Performance of Superconducting Oscillators and Filters

Abstract

With improved understanding of loss mechanisms in superconducting resonant circuits (SRC), it is possible to design a variety of devices which take advantage of the high Q. Superconducting surface resistance, trapped‐flux loss, and residual losses which are annealable can all be related to the superconductor itself. Dielectric dissipation is well enough understood to permit this source of loss to be minimized. Coupling and radiation losses can be made negligible. SRC's are described with a variety of geometries to fill the range from 10 MHz to 10 GHz. Type‐I superconductors provide the highest Q's and are readily fabricated by several techniques.
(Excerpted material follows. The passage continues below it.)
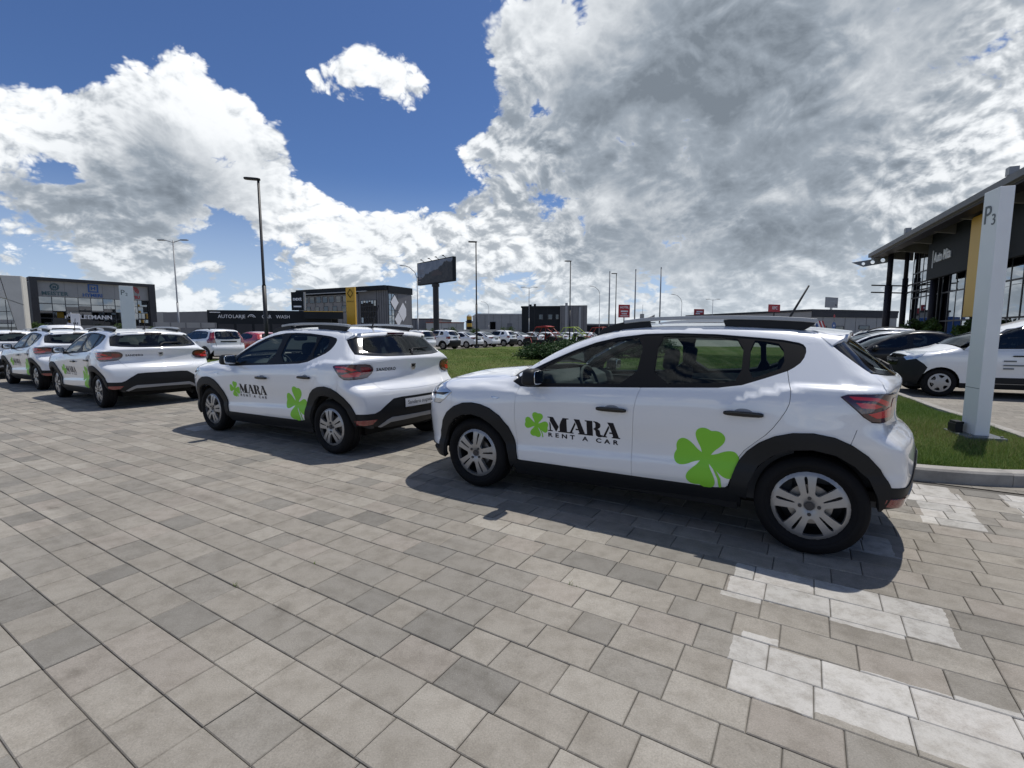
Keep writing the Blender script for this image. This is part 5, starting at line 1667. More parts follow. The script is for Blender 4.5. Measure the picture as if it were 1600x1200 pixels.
# ---- ground sheet to the horizon, and the far paving on it
structure(MB().add([(-3000, -400, -0.09), (3000, -400, -0.09), (3000, 5000, -0.09), (-3000, 5000, -0.09)], [(0, 1, 2, 3)]).build('ground', MATS['asphalt']))
PX0, PX1, PY0, PY1 = -15.0, 9.0, -9.0, 1.50            # stretch of paving built stone by stone


def sheet(name, polys, z, mat):
    mb = MB()
    for poly in polys:
        mb.add([site(x, y, z) for x, y in poly], [tuple(range(len(poly)))])
    o = mb.build(name, mat)
    return structure(o)


sheet('pavement_bed', [[(PX0, PY0), (PX1, PY0), (PX1, PY1), (PX0, PY1)]], -0.009, MATS['joint_sand'])
far_paving = sheet('parking_lot', [
    [(-140, -60), (PX0, -60), (PX0, 90), (-140, 90)], [(PX0, -60), (PX1, -60), (PX1, PY0), (PX0, PY0)], [(PX1, -60), (60, -60), (60, 90), (PX1, 90)],
    [(PX0, PY1), (PX1, PY1), (PX1, 90), (PX0, 90)]], -0.001, MATS['paver_far'])


# ---- paving stones
def paver_mesh(L, Wd=0.20):
    g, c, h = 0.0019, 0.0036, 0.06
    x, y = L / 2 - g, Wd / 2 - 0.0019
    vs = [(sx * (x - c), sy * (y - c), 0) for sx, sy in ((-1, -1), (1, -1), (1, 1), (-1, 1))]
    vs += [(sx * x, sy * y, -c) for sx, sy in ((-1, -1), (1, -1), (1, 1), (-1, 1))]
    vs += [(sx * x, sy * y, -h) for sx, sy in ((-1, -1), (1, -1), (1, 1), (-1, 1))]
    fs = [(0, 1, 2, 3)] + [(4 + i, 4 + (i + 1) % 4, (i + 1) % 4, i) for i in range(4)] + [(8 + i, 8 + (i + 1) % 4, 4 + (i + 1) % 4, 4 + i) for i in range(4)]
    return vs, fs


def build_pavement():
    root = empty('pavement', site(0, 0, 0), YAW)
    structure(root)
    kinds = {}
    for L in (0.30, 0.20):
        me = bpy.data.meshes.new('paver')
        vs, fs = paver_mesh(L)
        me.from_pydata(vs, [], fs)
        me.materials.append(MATS['paver'])
        kinds[L] = (me, vs, fs)
    rnd_ = random.Random(3)
    stones = []
    nrow = int(round((PY1 - PY0) / 0.2))
    for r in range(nrow):
        y = PY0 + 0.2 * (r + 0.5)
        x = PX0 - rnd_.random() * 0.3
        while x < PX1:
            L = 0.30 if rnd_.random() < 0.84 else 0.20
            cx = x + L / 2
            x += L
            p = site(cx, y)
            if p[1] < -3.0 or math.hypot(p[0], p[1]) > 21:
                continue
            stones.append((cx, y, L, p))
    base = [(0.305, 0.284, 0.250), (0.328, 0.306, 0.270), (0.272, 0.257, 0.230), (0.362, 0.340, 0.302), (0.330, 0.302, 0.268), (0.232, 0.222, 0.202)]
    def tone():
        c = rnd_.choices(base, (5, 5, 3.4, 2.2, 2.6, 2.2))[0]
        k = 0.95 + 0.10 * rnd_.random()
        m_ = (0.272, 0.257, 0.231)
        return tuple((0.90 * v * 0.90 + 0.10 * w_) * k for v, w_ in zip(c, m_))
    c, s = math.cos(0.10669), math.sin(0.10669)
    def score(p):
        fw = p[1] * c + 1.4187 * s
        up = p[1] * s - 1.4187 * c
        if fw < 0.3:
            return 99
        X, Y = p[0] / fw, up / fw
        if abs(X) > 1.08 or abs(Y) > 0.83:
            return 50 + math.hypot(p[0], p[1])
        return math.hypot(p[0], p[1])
    def hidden(q):                                   # under a parked car
        return any(abs(q[1]) < 0.75 and k - 0.6 < q[0] < k + 3.0 for k in (0.0, -4.75, -11.4))
    order = sorted(range(len(stones)), key=lambda i: score(stones[i][3]) + (40 if hidden(stones[i]) else 0))
    near = set(order[:300])
    V, F, T = [], [], []
    for i, (cx, y, L, p) in enumerate(stones):
        dz = -0.0035 * rnd_.random() ** 2
        tx, ty, tz = (rnd_.gauss(0, 0.0022) for _ in range(3))
        col = tone()
        if i in near:
            o = bpy.data.objects.new('paver', kinds[L][0])
            link(o, root)
            o.location = (cx, y, dz)
            o.rotation_euler = (tx, ty, tz)
            o.color = (*col, 1)
        else:
            k = len(V)
            for (a, b_, z) in kinds[L][1]:
                V.append((cx + a - b_ * tz, y + b_ + a * tz, dz + z + a * -ty + b_ * tx))
                T.append((*col, 1))
            F += [tuple(j + k for j in f) for f in kinds[L][2]]
    o = mesh_obj('paver_field', V, F, MATS['paver_mass'], root)
    at = o.data.color_attributes.new('tone', 'FLOAT_COLOR', 'POINT')
    at.data.foreach_set('color', np.array(T, np.float32).ravel())
    o['kind'] = 'stuff'


build_pavement()

# ---- kerb and lawn
KERB = [(-20.8, 1.62), (-15, 1.56), (-10, 1.53), (-5, 1.52), (0, 1.50), (3.0, 1.50), (3.45, 1.51), (3.85, 1.58), (4.25, 1.73), (4.62, 1.97), (4.9, 2.3), (5.06, 2.75), (5.10, 3.3), (5.02, 4.2), (4.85, 5.2), (4.62, 6.4), (4.42, 8.0), (4.05, 10.0), (3.1, 13), (2.5, 17), (2.2, 22), (2.2, 30), (2.2, 44)]


def path_points(P, step):
    P = np.array(rnd(P, 2, closed=False))
    d = np.concatenate([[0], np.cumsum(np.linalg.norm(np.diff(P, axis=0), axis=1))])
    n = int(d[-1] / step)
    t = np.linspace(0, d[-1], n + 1)
    return np.stack([np.interp(t, d, P[:, 0]), np.interp(t, d, P[:, 1])], 1)


def build_kerb():
    root = empty('kerb', site(0, 0, 0), YAW, 'pale concrete kerb curving round the lawn behind the parked cars', 'kerb')
    Q = path_points(KERB, 0.20)
    T = np.gradient(Q, axis=0)
    T /= np.linalg.norm(T, axis=1, keepdims=True)
    Nn = np.stack([-T[:, 1], T[:, 0]], 1)            # to the lawn side
    sec = [(0.0, -0.05), (0.0, 0.105), (0.018, 0.125), (0.135, 0.130), (0.15, 0.122), (0.15, -0.05)]
    k = 5
    for i in range(0, len(Q) - 1, k):
        j1 = min(i + k, len(Q) - 1)
        vs, fs = [], []
        m = len(sec)
        for j in range(i, j1 + 1):
            e = 0.0025 if j == i else (-0.0025 if j == j1 else 0)
            for a, z in sec:
                p = Q[j] + Nn[j] * a + T[j] * e
                vs.append((p[0], p[1], z + 0.004 * math.sin(i * 1.7)))
        n = j1 - i
        for j in range(n):
            for a in range(m - 1):
                fs.append((j * m + a, (j + 1) * m + a, (j + 1) * m + a + 1, j * m + a + 1))
        fs += [tuple(range(m)), tuple(n * m + a for a in range(m))[::-1]]
        MB().add(vs, fs).build('kerb_stone', MATS['kerb_stone'], root)
    return Q + Nn * 0.15


LAWN_EDGE = build_kerb()


def build_lawn():
    edge = [tuple(p) for p in LAWN_EDGE]
    out = edge[::5] + [edge[-1]] + [(-21.3, 44), (-21.3, 30), (-21.3, 12)]
    P = resample(np.array(out), 0.6)
    V2, F = fill2d(P, [], 0.6)
    z = 0.105 + 0.03 * np.sin(V2[:, 0] * 0.7) * np.sin(V2[:, 1] * 0.55) + 0.02 * np.sin(V2[:, 0] * 1.9 + V2[:, 1] * 1.3)
    z *= np.clip(segdist(V2, P) / 0.8, 0, 1) * 0.45 + 0.55
    V = [site(a, b, c + 0.03) for (a, b), c in zip(V2, z)]
    o = mesh_obj('lawn', V, F, MATS['lawn'], None, True)
    structure(o)
    # blades of grass: dense where the photographer stands close, thinning out with distance
    rg = np.random.default_rng(5)
    def blades(name, n, box, hmean, label, wid):
        pts = np.stack([rg.uniform(box[0], box[1], n), rg.uniform(box[2], box[3], n)], 1)
        pts = pts[inside(pts, P)]
        n = len(pts)
        zz = 0.105 + 0.03 * np.sin(pts[:, 0] * 0.7) * np.sin(pts[:, 1] * 0.55) + 0.02 * np.sin(pts[:, 0] * 1.9 + pts[:, 1] * 1.3)
        zz = zz * (np.clip(segdist(pts, P) / 0.8, 0, 1) * 0.45 + 0.55) + 0.022
        W = np.array([site(a, b, c) for (a, b), c in zip(pts, zz)])
        clump = 0.6 + 0.8 * (np.sin(pts[:, 0] * 3.1) * np.sin(pts[:, 1] * 2.7) * 0.5 + 0.5)
        h = hmean * rg.uniform(0.5, 1.5, n) * clump
        a = rg.uniform(0, 2 * np.pi, n)
        d = np.stack([np.cos(a), np.sin(a), 0 * a], 1) * wid * rg.uniform(0.6, 1.3, n)[:, None]
        lean = np.stack([np.cos(a + 1.6), np.sin(a + 1.6), 0 * a], 1) * (h * rg.uniform(0.2, 1.0, n))[:, None]
        up = np.array([0, 0, 1.0]) * h[:, None]
        V = np.stack([W - d, W + d, W + lean + up], 1).reshape(-1, 3)
        me = bpy.data.meshes.new(name)
        me.vertices.add(3 * n)
        me.vertices.foreach_set('co', V.ravel())
        me.loops.add(3 * n)
        me.loops.foreach_set('vertex_index', np.arange(3 * n))
        me.polygons.add(n)
        me.polygons.foreach_set('loop_start', np.arange(0, 3 * n, 3))
        me.update()
        me.validate()
        at = me.attributes.new('tone', 'FLOAT', 'POINT')
        tn = np.clip(rg.beta(2, 2.6, n) + 0.25 * (np.sin(pts[:, 0] * 0.9 + 1) * np.sin(pts[:, 1] * 1.3)), 0, 1)
        at.data.foreach_set('value', np.repeat(tn, 3).astype(np.float32))
        me.materials.append(MATS['grass_blade'])
        q = bpy.data.objects.new(name, me)
        link(q)
        tag(q, label, 'grass', kind='stuff')
    blades('grass', 150000, (2.6, 5.2, 1.6, 9.0), 0.05, 'short rough grass round the foot of the white parking pylon', 0.0032)
    blades('grass', 90000, (-3.0, 4.5, 9.0, 24.0), 0.06, 'mown grass of the lawn behind the cars', 0.009)
    blades('grass', 90000, (-21.5, 2.6, 1.7, 26.0), 0.055, 'mown grass between the parked row and the far lot', 0.010)

    # a few weeds in the joints of the paving
    W = []
    for k in range(9):
        x, y = rg.uniform(-6, 5.5), PY0 + 0.2 * rg.integers(20, 52)
        if -0.8 < x < 3.3 and abs(y) < 0.9:
            continue
        for j in range(rg.integers(5, 16)):
            W.append((x + rg.normal() * 0.02, y + rg.normal() * 0.004))
    V, F, T = [], [], []
    for x, y in W:
        a, h = rg.uniform(0, 6.28), rg.uniform(0.008, 0.032)
        c = Vector(site(x, y, -0.003))
        d = Vector((math.cos(a), math.sin(a), 0))
        V += [c - d * 0.0022, c + d * 0.0022, c + Vector((-d.y, d.x, 0)) * h * rg.uniform(0.2, 1.1) + Vector((0, 0, h))]
        F.append((len(V) - 3, len(V) - 2, len(V) - 1))
        T += [rg.uniform(0.1, 0.9)] * 3
    o = mesh_obj('weeds', V, F, MATS['grass_blade'])
    o.data.attributes.new('tone', 'FLOAT', 'POINT').data.foreach_set('value', np.array(T, np.float32))
    tag(o, 'small weeds growing in the joints of the paving', 'weeds', kind='stuff')


build_lawn()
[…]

The superconducting resonator can be tuned accurately in frequency by temperature control of the surface reactance as well as the dielectric constant of liquid helium. An external magnetic field can be used to tune the bandwidth as well as the resonant frequency. A quarter‐wave reentrant cavity is ideally suited for use as an optically tuned frequency‐control element. This is accomplished using the photodielectric effect in high‐resistivity semiconductor wafers which terminate the stub. Wide‐bandwidth optical communication detectors are described using semiconductors with short recombination lifetime. Oscillators have been built which are optically tuned, and others which have frequency stabilities as good as commercial frequency counters. Use of SRC's to study material properties at low temperature is emphasized.